GOAL OF THE EXERCISE: Among the entries below, which lines run from the line with "Generate a Blender" through the line with "return (f(r), f(g), f(b), 1)"? Retype those, both ends included, exactly and without pictures.

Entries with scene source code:
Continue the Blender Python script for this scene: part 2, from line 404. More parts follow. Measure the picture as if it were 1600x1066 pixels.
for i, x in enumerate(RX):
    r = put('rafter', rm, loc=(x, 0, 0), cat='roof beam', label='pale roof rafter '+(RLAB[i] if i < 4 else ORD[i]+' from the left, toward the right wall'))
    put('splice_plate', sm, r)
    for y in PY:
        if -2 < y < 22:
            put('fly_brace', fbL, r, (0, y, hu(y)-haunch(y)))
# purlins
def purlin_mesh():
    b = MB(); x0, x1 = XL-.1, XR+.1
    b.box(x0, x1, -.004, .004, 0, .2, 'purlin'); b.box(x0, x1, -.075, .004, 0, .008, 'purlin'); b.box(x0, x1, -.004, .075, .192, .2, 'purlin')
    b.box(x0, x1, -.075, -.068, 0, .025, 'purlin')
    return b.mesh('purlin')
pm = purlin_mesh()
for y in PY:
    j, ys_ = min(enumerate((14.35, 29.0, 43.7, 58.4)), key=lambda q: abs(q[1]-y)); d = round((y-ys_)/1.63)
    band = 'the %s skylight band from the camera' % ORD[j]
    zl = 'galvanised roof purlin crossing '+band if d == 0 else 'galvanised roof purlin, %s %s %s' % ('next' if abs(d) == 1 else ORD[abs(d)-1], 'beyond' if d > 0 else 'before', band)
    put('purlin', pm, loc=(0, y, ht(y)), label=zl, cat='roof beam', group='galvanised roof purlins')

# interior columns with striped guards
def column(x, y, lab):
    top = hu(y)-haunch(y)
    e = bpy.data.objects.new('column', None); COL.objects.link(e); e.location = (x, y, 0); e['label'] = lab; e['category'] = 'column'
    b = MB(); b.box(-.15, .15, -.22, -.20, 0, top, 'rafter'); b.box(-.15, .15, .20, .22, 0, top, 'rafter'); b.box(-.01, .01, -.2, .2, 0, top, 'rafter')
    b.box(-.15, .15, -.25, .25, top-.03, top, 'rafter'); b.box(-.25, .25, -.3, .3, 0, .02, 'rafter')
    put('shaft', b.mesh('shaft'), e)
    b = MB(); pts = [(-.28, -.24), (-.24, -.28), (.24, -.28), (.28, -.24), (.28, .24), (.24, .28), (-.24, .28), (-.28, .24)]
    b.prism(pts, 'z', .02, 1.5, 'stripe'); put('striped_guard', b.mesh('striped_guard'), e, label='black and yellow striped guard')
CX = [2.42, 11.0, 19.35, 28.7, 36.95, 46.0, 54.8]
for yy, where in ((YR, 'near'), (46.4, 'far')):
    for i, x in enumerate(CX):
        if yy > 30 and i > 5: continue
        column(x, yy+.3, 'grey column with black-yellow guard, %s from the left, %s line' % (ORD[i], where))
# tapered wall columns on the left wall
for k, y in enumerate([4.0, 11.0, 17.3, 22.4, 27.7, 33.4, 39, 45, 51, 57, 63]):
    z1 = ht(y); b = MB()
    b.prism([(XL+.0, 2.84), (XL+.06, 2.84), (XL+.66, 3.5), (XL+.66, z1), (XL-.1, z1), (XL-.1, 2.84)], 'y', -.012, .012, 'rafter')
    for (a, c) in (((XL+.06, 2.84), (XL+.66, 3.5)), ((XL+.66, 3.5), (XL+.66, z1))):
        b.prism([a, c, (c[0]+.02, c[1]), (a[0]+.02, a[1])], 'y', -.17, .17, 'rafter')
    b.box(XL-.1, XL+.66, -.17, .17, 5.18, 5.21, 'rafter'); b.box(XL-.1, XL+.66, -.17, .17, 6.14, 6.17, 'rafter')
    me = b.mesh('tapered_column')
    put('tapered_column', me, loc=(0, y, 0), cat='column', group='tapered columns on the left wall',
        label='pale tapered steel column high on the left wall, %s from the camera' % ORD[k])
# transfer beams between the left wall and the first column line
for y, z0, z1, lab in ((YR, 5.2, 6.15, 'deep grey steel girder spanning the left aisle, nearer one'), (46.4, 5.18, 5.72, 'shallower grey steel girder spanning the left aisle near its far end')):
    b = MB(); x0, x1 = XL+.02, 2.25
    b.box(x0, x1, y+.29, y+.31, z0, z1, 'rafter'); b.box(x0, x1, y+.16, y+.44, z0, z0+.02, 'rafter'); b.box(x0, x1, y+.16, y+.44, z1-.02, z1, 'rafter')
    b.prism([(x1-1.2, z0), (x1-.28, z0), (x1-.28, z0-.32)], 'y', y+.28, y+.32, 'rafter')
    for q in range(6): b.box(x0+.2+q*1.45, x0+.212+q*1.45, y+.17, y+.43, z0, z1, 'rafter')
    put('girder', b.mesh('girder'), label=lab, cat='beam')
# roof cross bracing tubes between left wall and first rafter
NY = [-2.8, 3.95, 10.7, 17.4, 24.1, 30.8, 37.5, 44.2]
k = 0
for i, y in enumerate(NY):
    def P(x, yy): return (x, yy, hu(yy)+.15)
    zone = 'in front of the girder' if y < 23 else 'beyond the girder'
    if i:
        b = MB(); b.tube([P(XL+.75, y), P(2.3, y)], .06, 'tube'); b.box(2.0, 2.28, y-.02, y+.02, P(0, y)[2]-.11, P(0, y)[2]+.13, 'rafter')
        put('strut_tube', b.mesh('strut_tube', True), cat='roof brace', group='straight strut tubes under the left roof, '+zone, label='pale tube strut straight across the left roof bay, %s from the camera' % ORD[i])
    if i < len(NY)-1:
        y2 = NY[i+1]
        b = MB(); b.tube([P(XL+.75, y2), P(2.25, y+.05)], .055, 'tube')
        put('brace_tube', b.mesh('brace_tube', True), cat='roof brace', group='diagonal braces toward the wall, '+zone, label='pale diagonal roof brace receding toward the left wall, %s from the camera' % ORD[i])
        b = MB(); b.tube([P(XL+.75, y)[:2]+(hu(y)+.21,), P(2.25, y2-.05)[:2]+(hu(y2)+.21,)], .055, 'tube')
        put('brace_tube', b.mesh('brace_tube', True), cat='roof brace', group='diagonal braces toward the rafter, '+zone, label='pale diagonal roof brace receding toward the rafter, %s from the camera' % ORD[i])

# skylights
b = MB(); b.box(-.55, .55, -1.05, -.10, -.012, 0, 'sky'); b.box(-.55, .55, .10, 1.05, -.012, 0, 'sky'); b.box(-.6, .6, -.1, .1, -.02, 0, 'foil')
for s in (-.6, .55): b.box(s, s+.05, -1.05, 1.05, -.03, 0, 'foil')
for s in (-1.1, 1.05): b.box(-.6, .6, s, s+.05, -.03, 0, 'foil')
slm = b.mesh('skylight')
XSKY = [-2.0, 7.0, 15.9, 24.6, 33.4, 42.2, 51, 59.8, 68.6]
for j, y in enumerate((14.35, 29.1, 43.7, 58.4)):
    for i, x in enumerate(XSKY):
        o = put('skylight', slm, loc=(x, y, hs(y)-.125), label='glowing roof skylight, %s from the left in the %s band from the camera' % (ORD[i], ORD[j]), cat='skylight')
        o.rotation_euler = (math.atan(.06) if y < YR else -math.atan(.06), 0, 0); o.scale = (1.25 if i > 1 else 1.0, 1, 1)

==

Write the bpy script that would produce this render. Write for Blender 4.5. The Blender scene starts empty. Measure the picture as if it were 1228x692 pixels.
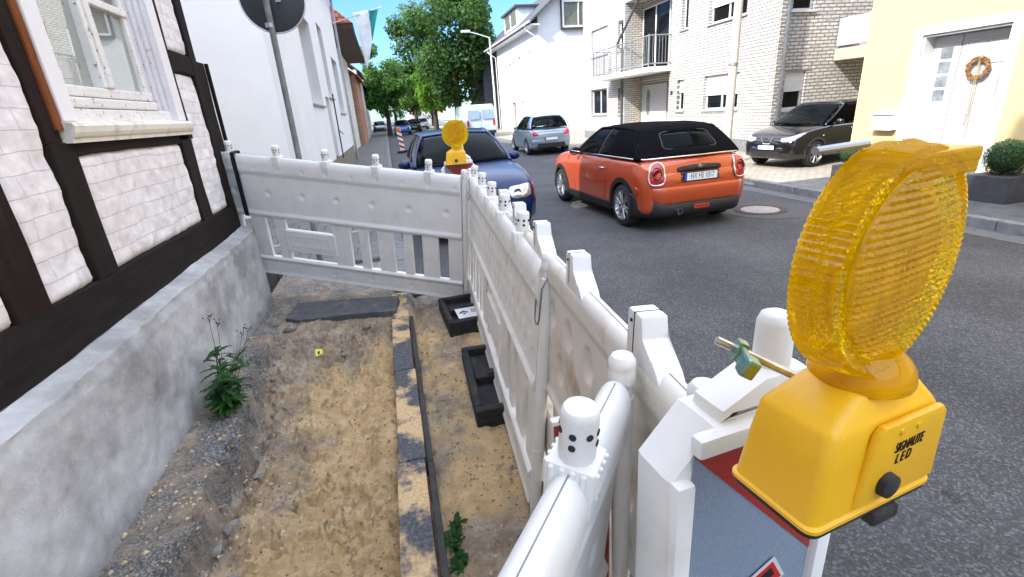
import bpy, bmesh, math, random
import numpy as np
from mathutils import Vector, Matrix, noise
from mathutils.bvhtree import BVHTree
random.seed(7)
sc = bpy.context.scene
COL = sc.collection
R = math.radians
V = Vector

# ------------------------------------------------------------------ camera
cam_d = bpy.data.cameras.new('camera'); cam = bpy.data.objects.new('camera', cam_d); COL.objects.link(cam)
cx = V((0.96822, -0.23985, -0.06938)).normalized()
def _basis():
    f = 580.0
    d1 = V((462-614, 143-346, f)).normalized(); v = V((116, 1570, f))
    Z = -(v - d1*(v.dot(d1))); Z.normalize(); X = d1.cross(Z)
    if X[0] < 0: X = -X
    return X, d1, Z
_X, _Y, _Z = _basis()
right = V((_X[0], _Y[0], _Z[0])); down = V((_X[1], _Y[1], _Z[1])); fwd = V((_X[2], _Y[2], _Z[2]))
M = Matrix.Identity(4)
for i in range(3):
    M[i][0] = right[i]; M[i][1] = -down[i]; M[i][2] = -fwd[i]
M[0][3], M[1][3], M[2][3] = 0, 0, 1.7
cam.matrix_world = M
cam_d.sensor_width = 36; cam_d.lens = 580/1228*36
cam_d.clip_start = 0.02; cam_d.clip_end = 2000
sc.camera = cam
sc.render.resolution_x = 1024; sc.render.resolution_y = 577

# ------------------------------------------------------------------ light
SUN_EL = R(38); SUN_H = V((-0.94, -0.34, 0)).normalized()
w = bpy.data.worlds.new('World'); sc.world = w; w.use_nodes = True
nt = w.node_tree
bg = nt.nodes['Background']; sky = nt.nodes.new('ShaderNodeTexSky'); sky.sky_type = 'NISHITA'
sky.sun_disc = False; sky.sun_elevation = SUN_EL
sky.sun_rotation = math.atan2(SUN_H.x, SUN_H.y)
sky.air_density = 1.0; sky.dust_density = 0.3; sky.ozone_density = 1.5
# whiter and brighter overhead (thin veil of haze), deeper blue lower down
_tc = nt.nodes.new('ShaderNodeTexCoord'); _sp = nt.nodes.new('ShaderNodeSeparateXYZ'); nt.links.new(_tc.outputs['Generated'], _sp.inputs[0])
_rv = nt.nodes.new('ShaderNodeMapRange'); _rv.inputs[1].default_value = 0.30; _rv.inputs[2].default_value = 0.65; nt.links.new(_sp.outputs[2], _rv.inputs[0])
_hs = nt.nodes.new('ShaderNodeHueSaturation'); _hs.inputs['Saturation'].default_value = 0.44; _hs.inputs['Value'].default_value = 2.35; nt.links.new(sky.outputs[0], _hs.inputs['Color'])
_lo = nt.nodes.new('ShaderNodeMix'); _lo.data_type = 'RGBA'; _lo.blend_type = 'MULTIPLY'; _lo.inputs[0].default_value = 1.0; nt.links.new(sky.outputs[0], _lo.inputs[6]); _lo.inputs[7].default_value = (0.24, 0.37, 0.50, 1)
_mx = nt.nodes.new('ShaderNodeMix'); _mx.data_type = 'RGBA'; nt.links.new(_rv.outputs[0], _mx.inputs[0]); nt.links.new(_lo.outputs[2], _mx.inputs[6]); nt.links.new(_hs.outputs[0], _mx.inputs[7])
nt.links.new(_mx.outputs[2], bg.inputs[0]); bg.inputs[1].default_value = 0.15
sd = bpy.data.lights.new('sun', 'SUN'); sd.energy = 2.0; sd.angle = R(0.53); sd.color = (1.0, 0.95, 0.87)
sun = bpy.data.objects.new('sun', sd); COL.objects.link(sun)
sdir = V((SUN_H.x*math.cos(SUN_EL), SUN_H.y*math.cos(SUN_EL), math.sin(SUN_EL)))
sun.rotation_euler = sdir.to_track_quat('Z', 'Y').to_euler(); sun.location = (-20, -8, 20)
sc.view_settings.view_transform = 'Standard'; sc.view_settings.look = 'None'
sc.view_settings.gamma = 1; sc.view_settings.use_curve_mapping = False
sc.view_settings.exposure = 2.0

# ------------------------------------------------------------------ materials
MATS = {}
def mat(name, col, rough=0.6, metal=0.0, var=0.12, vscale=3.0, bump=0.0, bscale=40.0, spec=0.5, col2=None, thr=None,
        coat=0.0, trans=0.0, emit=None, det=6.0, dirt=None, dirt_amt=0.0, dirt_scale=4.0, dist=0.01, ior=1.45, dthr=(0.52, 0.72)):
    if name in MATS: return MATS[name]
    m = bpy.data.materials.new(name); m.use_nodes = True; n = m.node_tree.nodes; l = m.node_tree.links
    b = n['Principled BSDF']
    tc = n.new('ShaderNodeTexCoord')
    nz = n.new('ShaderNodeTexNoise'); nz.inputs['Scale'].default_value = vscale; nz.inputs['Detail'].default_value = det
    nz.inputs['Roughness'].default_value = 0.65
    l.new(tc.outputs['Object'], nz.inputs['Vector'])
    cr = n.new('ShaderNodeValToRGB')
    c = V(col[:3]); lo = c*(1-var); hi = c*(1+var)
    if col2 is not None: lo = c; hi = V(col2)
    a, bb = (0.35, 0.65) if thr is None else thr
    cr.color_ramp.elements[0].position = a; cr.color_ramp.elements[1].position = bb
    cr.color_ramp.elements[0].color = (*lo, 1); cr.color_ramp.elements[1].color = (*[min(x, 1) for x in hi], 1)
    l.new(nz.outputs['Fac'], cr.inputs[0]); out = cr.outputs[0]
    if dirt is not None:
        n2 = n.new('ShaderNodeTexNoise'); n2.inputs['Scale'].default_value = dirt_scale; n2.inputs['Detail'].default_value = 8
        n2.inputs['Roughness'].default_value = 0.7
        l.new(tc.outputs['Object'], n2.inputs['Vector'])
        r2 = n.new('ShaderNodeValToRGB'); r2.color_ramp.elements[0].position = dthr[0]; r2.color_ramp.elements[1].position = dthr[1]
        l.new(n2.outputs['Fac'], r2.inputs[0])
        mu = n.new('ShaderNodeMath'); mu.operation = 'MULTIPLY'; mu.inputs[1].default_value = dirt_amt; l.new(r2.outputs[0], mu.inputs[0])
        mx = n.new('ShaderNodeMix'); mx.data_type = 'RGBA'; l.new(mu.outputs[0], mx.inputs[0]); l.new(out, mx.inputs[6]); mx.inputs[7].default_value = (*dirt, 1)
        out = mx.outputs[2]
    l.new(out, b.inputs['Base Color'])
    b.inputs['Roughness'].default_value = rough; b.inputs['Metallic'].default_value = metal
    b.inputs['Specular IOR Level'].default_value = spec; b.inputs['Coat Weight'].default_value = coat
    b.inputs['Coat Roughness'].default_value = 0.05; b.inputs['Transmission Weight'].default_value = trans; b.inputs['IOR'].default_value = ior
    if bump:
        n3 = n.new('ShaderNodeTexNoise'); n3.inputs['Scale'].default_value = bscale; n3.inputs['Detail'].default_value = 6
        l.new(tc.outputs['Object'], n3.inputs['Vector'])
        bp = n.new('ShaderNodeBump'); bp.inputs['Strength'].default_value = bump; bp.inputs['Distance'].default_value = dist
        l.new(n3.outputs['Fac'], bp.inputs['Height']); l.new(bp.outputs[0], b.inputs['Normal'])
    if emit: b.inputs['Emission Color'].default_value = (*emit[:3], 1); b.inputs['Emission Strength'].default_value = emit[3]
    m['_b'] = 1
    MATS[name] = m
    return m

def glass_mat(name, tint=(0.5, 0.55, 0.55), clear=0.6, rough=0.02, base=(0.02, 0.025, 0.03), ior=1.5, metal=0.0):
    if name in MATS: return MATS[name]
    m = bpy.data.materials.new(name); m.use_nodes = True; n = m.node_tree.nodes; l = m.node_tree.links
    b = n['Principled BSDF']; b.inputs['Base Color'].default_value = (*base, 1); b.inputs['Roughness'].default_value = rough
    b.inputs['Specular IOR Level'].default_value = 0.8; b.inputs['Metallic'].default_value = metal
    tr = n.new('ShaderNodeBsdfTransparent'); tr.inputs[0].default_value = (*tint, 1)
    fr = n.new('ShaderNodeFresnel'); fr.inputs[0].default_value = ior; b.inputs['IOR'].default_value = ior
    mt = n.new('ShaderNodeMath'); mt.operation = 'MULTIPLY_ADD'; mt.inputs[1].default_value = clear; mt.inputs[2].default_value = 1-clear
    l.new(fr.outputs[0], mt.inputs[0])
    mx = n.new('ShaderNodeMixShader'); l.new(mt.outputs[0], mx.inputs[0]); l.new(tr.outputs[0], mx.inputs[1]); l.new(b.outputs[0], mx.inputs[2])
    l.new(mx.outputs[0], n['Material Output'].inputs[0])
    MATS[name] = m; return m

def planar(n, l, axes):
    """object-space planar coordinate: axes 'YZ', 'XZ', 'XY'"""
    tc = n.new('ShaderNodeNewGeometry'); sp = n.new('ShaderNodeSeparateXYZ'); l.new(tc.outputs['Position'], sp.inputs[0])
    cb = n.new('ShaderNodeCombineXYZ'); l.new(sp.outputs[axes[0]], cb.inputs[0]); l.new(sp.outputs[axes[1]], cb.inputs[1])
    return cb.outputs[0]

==

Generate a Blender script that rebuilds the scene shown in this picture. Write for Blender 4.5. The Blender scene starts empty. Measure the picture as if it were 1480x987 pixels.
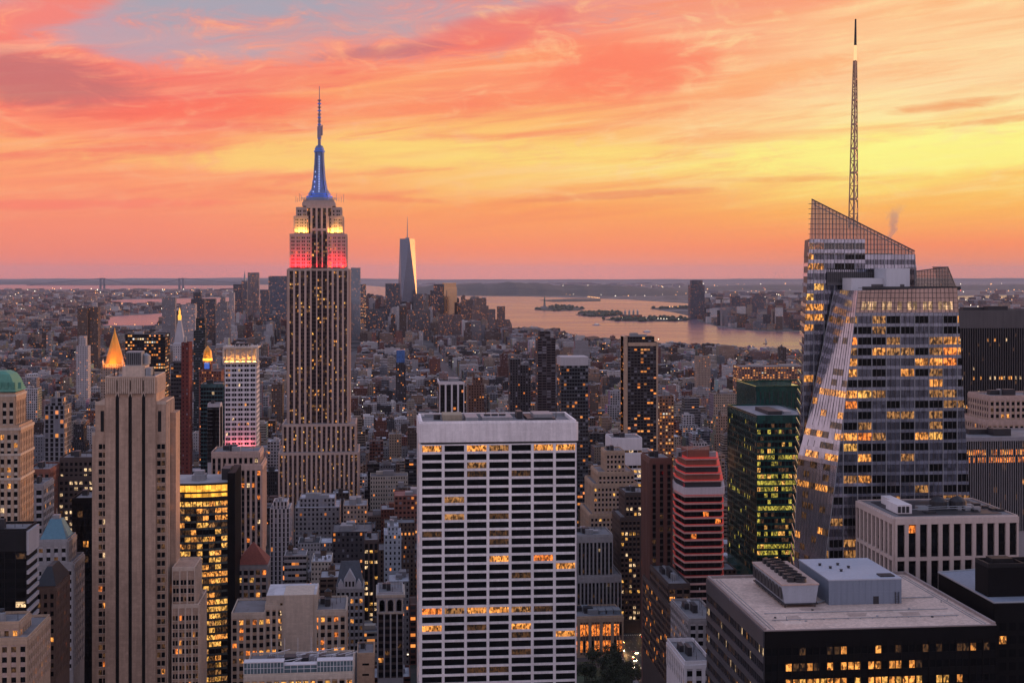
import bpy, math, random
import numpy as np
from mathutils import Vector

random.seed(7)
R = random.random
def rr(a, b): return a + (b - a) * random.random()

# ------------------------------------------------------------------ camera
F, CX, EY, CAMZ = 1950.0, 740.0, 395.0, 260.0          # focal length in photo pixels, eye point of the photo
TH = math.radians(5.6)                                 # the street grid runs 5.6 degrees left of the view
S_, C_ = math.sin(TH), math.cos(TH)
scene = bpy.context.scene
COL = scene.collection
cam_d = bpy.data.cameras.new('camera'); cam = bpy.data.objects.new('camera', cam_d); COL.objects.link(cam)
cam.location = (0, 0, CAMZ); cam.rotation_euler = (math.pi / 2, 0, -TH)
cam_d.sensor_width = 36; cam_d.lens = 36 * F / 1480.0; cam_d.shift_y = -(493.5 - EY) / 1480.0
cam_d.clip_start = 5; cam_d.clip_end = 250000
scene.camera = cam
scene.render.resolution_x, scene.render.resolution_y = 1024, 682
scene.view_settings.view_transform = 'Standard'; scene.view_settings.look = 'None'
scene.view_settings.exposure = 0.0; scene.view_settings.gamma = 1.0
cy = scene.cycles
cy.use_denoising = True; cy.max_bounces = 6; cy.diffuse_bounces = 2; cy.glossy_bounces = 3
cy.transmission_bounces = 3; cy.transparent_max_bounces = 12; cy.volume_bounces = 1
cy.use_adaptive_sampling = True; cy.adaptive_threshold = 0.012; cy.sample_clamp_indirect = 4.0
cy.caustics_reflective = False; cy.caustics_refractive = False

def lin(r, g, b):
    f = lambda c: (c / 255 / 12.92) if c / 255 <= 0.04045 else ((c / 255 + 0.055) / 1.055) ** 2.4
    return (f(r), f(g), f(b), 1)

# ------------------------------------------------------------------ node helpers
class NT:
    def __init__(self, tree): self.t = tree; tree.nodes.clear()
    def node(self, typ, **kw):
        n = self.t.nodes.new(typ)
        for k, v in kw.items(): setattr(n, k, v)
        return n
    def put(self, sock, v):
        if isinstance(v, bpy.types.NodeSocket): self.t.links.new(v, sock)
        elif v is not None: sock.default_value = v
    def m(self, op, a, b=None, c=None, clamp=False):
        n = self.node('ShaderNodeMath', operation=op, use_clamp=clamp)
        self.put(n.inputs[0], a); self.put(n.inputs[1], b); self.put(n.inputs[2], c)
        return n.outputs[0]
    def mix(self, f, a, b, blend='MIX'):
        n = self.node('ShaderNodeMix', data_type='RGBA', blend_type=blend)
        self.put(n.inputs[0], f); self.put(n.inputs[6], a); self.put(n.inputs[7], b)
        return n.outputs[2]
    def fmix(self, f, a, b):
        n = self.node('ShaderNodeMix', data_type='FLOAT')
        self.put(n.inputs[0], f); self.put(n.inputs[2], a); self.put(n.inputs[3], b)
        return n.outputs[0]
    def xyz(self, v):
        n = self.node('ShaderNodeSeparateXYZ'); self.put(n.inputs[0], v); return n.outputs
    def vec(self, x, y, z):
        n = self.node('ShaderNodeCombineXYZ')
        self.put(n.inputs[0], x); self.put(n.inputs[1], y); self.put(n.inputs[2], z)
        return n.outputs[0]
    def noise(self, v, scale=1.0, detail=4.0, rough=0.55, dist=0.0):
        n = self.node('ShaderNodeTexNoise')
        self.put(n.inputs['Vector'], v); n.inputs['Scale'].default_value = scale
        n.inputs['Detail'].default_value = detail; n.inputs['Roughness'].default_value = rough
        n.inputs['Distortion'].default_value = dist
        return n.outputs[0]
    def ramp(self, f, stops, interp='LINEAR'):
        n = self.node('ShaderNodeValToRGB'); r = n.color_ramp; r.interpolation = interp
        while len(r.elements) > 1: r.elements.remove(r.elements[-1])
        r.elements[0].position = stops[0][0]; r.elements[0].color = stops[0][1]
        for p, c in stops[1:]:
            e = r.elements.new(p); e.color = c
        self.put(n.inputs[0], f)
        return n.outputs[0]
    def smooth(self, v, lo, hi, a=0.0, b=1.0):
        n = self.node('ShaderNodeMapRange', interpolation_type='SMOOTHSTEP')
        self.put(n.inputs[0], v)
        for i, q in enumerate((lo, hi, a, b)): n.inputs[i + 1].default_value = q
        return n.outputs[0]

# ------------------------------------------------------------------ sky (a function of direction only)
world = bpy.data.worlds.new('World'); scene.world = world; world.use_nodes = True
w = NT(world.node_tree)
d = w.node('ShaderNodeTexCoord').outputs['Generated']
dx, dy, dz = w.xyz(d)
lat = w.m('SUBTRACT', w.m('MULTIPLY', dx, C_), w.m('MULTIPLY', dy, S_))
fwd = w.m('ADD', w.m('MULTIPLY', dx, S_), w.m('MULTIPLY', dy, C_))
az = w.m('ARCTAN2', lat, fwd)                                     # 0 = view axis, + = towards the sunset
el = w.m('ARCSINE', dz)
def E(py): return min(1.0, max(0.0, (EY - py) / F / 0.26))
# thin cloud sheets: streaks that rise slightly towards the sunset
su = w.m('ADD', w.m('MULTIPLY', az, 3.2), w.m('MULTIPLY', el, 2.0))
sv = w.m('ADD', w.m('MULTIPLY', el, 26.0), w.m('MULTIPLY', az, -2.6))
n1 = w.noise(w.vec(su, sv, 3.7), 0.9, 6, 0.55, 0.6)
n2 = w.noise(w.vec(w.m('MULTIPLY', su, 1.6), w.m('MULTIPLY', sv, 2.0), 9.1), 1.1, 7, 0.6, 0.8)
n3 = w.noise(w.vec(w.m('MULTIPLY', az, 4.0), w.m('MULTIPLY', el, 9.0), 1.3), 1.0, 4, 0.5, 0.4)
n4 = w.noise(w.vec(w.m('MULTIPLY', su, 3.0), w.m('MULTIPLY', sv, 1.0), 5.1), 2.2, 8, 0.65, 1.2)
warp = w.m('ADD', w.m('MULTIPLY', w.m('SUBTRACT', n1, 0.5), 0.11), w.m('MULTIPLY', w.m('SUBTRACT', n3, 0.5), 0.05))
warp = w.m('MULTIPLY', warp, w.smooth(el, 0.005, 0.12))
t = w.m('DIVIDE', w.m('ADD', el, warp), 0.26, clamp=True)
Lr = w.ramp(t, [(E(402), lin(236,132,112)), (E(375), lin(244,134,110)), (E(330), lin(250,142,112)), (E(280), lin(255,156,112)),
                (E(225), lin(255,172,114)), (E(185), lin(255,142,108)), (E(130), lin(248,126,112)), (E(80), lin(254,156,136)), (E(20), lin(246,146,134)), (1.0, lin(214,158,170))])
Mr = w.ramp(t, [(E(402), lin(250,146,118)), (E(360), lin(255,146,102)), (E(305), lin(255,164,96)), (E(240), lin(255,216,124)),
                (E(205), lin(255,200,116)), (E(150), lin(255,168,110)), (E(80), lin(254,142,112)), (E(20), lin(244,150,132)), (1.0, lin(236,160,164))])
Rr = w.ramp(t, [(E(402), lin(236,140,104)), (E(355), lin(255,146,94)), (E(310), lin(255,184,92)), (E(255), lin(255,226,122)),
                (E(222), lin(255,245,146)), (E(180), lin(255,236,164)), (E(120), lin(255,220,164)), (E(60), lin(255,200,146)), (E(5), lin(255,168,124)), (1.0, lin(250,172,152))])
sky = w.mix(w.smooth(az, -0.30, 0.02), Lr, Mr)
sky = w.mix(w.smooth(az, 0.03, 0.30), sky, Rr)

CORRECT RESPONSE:
Generate a Blender script that rebuilds the scene shown in this picture. Write for Blender 4.5. The Blender scene starts empty. Measure the picture as if it were 1480x987 pixels.
import bpy, math, random
import numpy as np
from mathutils import Vector

random.seed(7)
R = random.random
def rr(a, b): return a + (b - a) * random.random()

# ------------------------------------------------------------------ camera
F, CX, EY, CAMZ = 1950.0, 740.0, 395.0, 260.0          # focal length in photo pixels, eye point of the photo
TH = math.radians(5.6)                                 # the street grid runs 5.6 degrees left of the view
S_, C_ = math.sin(TH), math.cos(TH)
scene = bpy.context.scene
COL = scene.collection
cam_d = bpy.data.cameras.new('camera'); cam = bpy.data.objects.new('camera', cam_d); COL.objects.link(cam)
cam.location = (0, 0, CAMZ); cam.rotation_euler = (math.pi / 2, 0, -TH)
cam_d.sensor_width = 36; cam_d.lens = 36 * F / 1480.0; cam_d.shift_y = -(493.5 - EY) / 1480.0
cam_d.clip_start = 5; cam_d.clip_end = 250000
scene.camera = cam
scene.render.resolution_x, scene.render.resolution_y = 1024, 682
scene.view_settings.view_transform = 'Standard'; scene.view_settings.look = 'None'
scene.view_settings.exposure = 0.0; scene.view_settings.gamma = 1.0
cy = scene.cycles
cy.use_denoising = True; cy.max_bounces = 6; cy.diffuse_bounces = 2; cy.glossy_bounces = 3
cy.transmission_bounces = 3; cy.transparent_max_bounces = 12; cy.volume_bounces = 1
cy.use_adaptive_sampling = True; cy.adaptive_threshold = 0.012; cy.sample_clamp_indirect = 4.0
cy.caustics_reflective = False; cy.caustics_refractive = False

def lin(r, g, b):
    f = lambda c: (c / 255 / 12.92) if c / 255 <= 0.04045 else ((c / 255 + 0.055) / 1.055) ** 2.4
    return (f(r), f(g), f(b), 1)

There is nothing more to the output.